▸ **Task to carry out**
The required output is every line from the beginning of the entries below through the line that includes "return 1288+x/d*FPX, 724.5-c*FPX", copied exactly.

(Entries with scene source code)

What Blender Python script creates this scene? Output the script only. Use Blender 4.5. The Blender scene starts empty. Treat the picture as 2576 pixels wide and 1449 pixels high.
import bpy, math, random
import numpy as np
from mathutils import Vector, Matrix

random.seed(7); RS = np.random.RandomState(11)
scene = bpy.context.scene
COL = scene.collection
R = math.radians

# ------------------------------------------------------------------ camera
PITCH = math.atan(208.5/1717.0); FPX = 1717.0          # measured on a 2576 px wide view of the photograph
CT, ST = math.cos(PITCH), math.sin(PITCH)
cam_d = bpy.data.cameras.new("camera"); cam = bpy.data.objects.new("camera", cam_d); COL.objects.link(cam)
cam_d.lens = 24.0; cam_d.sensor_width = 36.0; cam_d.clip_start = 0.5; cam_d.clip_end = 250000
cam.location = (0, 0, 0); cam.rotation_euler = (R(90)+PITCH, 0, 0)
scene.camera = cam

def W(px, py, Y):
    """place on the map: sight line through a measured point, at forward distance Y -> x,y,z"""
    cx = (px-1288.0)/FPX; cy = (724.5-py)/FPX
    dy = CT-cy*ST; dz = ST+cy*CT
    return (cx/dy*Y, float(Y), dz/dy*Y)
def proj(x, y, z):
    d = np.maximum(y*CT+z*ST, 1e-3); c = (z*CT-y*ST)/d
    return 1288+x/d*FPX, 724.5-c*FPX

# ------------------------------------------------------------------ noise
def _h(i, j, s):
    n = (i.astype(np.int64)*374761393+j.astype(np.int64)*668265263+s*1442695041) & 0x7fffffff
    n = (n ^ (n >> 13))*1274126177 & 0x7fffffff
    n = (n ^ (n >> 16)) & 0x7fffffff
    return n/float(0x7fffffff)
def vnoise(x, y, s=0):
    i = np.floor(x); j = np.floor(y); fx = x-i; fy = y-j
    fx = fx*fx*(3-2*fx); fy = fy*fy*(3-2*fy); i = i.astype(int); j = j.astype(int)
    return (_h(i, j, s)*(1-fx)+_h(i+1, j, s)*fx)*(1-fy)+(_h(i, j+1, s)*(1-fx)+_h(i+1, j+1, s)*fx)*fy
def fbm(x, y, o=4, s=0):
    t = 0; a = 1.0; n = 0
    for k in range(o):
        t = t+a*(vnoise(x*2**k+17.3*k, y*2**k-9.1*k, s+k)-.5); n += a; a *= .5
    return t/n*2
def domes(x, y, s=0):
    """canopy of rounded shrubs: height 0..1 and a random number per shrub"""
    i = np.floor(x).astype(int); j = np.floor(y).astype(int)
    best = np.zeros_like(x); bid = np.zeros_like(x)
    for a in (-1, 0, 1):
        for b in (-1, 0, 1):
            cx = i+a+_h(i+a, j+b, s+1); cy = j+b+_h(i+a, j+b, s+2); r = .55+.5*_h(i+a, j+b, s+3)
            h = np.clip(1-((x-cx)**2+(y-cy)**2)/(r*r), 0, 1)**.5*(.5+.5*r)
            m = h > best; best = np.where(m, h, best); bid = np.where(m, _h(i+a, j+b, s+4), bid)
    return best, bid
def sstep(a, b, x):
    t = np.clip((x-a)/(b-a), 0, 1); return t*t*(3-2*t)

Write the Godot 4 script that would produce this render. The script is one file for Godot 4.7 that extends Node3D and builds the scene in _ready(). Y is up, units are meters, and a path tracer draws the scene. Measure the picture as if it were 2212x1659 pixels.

▸ **Completed task**
What Blender Python script creates this scene? Output the script only. Use Blender 4.5. The Blender scene starts empty. Treat the picture as 2576 pixels wide and 1449 pixels high.
import bpy, math, random
import numpy as np
from mathutils import Vector, Matrix

random.seed(7); RS = np.random.RandomState(11)
scene = bpy.context.scene
COL = scene.collection
R = math.radians

# ------------------------------------------------------------------ camera
PITCH = math.atan(208.5/1717.0); FPX = 1717.0          # measured on a 2576 px wide view of the photograph
CT, ST = math.cos(PITCH), math.sin(PITCH)
cam_d = bpy.data.cameras.new("camera"); cam = bpy.data.objects.new("camera", cam_d); COL.objects.link(cam)
cam_d.lens = 24.0; cam_d.sensor_width = 36.0; cam_d.clip_start = 0.5; cam_d.clip_end = 250000
cam.location = (0, 0, 0); cam.rotation_euler = (R(90)+PITCH, 0, 0)
scene.camera = cam

def W(px, py, Y):
    """place on the map: sight line through a measured point, at forward distance Y -> x,y,z"""
    cx = (px-1288.0)/FPX; cy = (724.5-py)/FPX
    dy = CT-cy*ST; dz = ST+cy*CT
    return (cx/dy*Y, float(Y), dz/dy*Y)
def proj(x, y, z):
    d = np.maximum(y*CT+z*ST, 1e-3); c = (z*CT-y*ST)/d
    return 1288+x/d*FPX, 724.5-c*FPX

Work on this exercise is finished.